The ad campaign can hardly claim all the credit for Toyota’s negative sales performance, as the credit crunch has almost certainly played a part, and other car manufacturers have seen large drop-offs in sales as well. GM’s sales are down by 45 percent. Ford has posted a 30 percent drop in sales. But neither of those manufacturers have current ad campaigns that have led television watchers to beg to be delivered from evil.

Opinion & Analysis: Toyota “Saved by Zero” commercial a scourge on the airwaves

The commercial features a giant red numeral zero that bends as one of the 11 Toyota models included in the zero-percent financing promotion zips by, bookended by the refrain, as Esquire transliterates it, “Sa-a-a-ved b-y-y-y ze-e-er-o-o-o. Saved by Zero! Saved by Zero!”

The version used in the commercial is a few notes off of the original version and is sung by an unnamed cover group, rather than The Fixx, the British group behind the 1983 New Wave hit. Fixx frontman Cy Curnin told Esquire via email, “They should have used the original. We had no real say in the matter. Though, it does get people talking about the song. Whether it’s pro or con—that’s a plus.”

But the only chart the 2008 version of the song is topping is for blood pressure, evidenced by the 5,000-plus membership of the Facebook group “Stop Playing Toyota’s “Saved by Zero” Commercial.”

“This commercial sucks, stop playing it. There have been worse commercials, and there have been commercials that were played this often,” reads the group’s mission statement. “But never before has a commercial this bad been aired so much.”

Given the lack of celebrity pitches or use of the original song, the production for the “Saved by Zero” commercial was low-budget. Most of Toyota’s advertising spend on this campaign likely went towards the frequency—and during high-visibility programming.

Toyota declined to give the AP concrete figures on its budget for this ad. Media agency TargetCast tcm told the AP that “a season’s worth of advertising on ESPN’s Monday Night Football alone likely would have cost Toyota $8 million to $10 million.”

In a post entitled “Toyota takes heat for ‘the herpes of the advertising world,’” the CAPS blog on investment site The Motley Fool reports that Toyota had “launched a huge wave of new incentives and commercials, which some estimate will cost the company in excess of $250 million,” of which the “Saved by Zero” commercial is part. The writer of the CAPS blog goes on to say, “Little did I know…how truly annoying this TV ad would become.”

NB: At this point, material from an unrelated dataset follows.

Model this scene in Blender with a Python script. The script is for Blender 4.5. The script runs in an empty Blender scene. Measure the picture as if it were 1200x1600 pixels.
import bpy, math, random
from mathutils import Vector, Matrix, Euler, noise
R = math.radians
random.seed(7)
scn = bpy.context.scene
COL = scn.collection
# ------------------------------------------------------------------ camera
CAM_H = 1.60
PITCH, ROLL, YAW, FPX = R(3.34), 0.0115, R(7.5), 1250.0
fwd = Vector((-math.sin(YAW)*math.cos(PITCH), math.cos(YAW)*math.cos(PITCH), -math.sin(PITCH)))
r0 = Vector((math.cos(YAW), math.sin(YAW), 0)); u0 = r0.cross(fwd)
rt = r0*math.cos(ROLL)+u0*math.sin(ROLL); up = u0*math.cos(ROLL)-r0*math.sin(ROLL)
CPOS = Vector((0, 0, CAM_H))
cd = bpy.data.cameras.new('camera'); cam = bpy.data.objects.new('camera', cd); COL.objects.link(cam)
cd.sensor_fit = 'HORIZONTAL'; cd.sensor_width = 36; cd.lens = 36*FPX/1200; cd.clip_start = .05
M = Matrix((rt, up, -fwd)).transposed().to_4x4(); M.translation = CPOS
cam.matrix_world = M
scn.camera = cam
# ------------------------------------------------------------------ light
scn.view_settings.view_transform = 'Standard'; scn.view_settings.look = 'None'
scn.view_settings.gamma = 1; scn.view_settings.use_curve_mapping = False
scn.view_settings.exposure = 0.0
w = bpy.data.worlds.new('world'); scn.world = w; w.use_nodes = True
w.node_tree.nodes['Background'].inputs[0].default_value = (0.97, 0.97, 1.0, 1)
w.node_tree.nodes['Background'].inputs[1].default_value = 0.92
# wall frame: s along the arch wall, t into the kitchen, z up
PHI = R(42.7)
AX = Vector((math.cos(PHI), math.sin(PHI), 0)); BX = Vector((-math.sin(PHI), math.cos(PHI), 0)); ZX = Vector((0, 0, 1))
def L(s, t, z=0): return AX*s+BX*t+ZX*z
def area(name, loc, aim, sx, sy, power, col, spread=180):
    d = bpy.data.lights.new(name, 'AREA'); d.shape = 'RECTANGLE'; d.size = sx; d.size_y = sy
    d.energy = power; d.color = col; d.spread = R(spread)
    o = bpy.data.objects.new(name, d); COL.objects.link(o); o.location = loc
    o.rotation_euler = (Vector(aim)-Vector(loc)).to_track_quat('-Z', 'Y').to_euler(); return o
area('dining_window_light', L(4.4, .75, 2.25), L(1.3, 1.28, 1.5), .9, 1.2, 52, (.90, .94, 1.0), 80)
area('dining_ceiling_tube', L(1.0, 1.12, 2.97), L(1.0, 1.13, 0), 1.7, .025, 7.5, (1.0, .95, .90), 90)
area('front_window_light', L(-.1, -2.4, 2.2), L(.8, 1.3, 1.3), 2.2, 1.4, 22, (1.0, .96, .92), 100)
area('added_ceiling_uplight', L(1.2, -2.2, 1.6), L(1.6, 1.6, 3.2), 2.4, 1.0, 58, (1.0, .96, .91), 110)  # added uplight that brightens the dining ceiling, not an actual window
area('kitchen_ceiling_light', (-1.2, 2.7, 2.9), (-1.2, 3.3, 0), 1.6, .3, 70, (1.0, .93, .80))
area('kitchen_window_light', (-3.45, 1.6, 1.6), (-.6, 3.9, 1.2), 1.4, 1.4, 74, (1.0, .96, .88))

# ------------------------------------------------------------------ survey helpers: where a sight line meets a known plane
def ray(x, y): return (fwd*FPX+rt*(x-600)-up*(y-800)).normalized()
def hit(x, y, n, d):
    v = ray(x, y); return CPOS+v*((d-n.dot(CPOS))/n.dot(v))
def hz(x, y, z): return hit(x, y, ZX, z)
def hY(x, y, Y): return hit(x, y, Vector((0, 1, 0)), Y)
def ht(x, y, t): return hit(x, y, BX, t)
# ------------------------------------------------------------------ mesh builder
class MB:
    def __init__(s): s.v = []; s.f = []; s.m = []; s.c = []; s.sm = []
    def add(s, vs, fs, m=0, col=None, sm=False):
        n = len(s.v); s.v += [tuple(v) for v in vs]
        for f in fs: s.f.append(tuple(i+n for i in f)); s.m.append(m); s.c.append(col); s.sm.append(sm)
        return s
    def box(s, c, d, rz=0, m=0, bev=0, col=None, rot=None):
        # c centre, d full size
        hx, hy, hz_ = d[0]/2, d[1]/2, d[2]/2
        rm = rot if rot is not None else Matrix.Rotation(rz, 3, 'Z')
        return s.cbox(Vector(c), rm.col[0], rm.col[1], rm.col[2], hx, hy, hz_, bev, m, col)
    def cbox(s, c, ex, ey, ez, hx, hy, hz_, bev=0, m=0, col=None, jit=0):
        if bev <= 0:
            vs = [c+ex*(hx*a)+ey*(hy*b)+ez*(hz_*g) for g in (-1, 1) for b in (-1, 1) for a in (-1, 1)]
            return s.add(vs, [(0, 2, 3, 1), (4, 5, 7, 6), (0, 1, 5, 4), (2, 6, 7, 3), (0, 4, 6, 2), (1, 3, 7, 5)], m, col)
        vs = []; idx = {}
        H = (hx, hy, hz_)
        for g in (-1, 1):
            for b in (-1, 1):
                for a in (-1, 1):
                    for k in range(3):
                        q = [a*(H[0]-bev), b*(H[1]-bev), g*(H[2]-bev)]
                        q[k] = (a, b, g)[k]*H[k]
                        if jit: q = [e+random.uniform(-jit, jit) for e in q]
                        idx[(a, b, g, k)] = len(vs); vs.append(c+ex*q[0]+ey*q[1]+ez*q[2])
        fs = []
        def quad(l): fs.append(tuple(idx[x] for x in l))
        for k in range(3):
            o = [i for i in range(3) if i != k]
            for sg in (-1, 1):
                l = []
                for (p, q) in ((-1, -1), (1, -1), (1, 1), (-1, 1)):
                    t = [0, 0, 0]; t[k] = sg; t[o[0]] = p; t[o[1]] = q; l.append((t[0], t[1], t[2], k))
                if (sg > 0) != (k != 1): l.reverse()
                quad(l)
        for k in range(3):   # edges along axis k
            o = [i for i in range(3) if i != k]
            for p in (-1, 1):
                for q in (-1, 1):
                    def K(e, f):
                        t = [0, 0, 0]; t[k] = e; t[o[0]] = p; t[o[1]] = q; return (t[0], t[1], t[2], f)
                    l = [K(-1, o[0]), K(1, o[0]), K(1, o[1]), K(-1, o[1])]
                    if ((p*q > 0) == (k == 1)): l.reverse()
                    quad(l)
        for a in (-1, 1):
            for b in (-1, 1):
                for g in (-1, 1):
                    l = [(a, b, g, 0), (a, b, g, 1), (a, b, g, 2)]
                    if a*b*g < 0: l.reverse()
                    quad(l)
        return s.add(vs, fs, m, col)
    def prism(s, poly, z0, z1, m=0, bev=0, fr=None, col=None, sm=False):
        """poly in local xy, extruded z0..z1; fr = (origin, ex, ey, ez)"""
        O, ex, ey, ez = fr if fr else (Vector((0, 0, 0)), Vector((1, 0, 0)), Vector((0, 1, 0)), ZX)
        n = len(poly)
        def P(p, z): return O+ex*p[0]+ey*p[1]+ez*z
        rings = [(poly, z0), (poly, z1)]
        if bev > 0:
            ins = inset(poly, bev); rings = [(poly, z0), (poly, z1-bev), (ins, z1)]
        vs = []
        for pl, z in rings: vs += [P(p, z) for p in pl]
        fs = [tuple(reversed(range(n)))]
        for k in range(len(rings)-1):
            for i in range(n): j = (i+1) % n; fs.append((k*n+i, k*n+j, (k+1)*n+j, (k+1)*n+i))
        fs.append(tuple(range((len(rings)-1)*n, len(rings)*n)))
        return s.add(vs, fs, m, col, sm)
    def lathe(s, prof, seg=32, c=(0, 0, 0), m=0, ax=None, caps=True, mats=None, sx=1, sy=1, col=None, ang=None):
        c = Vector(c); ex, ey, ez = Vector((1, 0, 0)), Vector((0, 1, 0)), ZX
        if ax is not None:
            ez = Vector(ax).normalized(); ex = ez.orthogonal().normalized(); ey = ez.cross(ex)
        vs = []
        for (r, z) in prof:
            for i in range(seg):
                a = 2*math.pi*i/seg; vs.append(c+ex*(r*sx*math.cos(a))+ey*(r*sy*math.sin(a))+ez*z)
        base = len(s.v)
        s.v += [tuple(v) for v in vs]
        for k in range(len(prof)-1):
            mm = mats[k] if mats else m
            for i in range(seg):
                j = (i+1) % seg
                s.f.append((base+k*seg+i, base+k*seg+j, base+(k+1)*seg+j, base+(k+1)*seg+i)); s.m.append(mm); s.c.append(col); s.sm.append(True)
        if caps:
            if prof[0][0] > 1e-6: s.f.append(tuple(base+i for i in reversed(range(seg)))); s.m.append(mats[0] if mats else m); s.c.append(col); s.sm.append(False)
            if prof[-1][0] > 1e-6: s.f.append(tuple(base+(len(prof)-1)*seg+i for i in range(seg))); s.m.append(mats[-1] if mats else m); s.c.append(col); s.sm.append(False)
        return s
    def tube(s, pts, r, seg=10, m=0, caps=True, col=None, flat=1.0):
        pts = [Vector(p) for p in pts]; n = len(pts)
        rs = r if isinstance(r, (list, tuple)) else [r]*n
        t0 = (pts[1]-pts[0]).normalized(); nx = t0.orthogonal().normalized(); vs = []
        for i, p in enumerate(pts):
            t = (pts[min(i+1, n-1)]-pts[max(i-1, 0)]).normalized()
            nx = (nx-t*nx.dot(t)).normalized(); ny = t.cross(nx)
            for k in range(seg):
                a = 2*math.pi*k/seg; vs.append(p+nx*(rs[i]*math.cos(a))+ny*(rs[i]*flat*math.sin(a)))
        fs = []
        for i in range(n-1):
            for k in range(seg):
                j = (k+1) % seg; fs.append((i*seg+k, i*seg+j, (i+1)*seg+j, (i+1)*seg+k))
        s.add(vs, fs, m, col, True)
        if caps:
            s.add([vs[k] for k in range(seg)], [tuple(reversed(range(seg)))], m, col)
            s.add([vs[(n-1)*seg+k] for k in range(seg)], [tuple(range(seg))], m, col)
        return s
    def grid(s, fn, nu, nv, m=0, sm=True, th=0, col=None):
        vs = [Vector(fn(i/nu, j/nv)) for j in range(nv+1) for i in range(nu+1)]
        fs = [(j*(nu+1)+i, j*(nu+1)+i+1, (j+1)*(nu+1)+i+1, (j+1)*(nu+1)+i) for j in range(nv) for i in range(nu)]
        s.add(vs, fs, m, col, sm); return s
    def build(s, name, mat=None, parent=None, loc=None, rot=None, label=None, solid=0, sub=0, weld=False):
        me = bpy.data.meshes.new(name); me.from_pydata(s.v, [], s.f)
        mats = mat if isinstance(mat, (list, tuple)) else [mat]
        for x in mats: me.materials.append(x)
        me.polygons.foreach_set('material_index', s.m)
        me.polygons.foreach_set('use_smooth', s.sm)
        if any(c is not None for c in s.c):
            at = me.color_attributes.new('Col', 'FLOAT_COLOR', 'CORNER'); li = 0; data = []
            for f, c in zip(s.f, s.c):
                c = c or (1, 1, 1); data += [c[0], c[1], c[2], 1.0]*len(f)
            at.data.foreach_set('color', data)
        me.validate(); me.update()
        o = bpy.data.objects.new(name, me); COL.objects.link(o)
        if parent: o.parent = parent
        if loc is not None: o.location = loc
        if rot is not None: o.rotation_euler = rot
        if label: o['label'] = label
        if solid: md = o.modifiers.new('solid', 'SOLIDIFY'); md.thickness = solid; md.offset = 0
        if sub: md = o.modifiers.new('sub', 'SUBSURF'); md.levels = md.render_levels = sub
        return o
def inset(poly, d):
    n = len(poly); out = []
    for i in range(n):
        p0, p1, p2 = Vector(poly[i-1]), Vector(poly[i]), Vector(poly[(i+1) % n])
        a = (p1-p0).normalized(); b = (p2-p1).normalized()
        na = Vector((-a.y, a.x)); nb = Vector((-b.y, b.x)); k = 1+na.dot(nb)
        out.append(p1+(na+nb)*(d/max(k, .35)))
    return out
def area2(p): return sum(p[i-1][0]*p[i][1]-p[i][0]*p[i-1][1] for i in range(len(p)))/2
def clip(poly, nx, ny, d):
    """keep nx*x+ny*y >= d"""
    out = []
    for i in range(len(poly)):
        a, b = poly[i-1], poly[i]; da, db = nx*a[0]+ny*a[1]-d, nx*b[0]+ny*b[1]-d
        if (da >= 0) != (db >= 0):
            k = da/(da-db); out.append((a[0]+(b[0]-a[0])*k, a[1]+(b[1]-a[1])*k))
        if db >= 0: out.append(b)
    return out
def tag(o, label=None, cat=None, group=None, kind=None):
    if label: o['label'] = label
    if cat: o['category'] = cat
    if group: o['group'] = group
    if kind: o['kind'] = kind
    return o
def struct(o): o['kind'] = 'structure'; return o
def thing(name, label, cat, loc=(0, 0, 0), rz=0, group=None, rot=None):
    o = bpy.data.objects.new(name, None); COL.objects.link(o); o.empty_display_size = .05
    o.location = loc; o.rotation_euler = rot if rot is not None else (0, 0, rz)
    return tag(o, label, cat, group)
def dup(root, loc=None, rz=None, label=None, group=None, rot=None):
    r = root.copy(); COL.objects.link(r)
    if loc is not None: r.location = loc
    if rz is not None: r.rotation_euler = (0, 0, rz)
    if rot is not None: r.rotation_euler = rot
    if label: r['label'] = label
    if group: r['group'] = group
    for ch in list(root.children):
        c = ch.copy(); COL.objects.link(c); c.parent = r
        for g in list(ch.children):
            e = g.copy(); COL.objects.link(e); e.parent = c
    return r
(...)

Teresa Iezzi, editor of Creativity, a publication geared towards the advertising industry, told Esquire, “The spot is played over and over relentlessly during games, which are typically watched in real time, rather than DVRed.” She continues, “But I think ridiculous repetition has become a media strategy in itself, particularly for low budget efforts like this one.”

In the meantime, some are releasing their rage by repeating how ridiculous they find the ad. Bill “Sports Guy” Simmons pre-empted his New Orleans Saints predictions in his ESPN column to voice his distaste for the commercial

He suggests that he might have to buy a Toyota only to immediately drive it through the dealership's windows while screaming 'Saved By Zero.' 

“Cut down on the ads, Toyota. We’re not kidding. You know why you haven’t seen John Mellencamp in two years? He’s trapped in the basement of some frustrated baseball fan who dressed him like the Gimp and keeps him in a trunk after hearing ‘Our Country’ for the 700,000th time,” Simmons wrote.

Reference: “Saved by Zero:” 1983 versions and 2008 versions

Both the 1983 The Fixx version of “Saved by Zero” and the remake in Toyota’s fall 2008 ad campaign are available on YouTube. Comments and ratings have been disabled for Toyota’s version.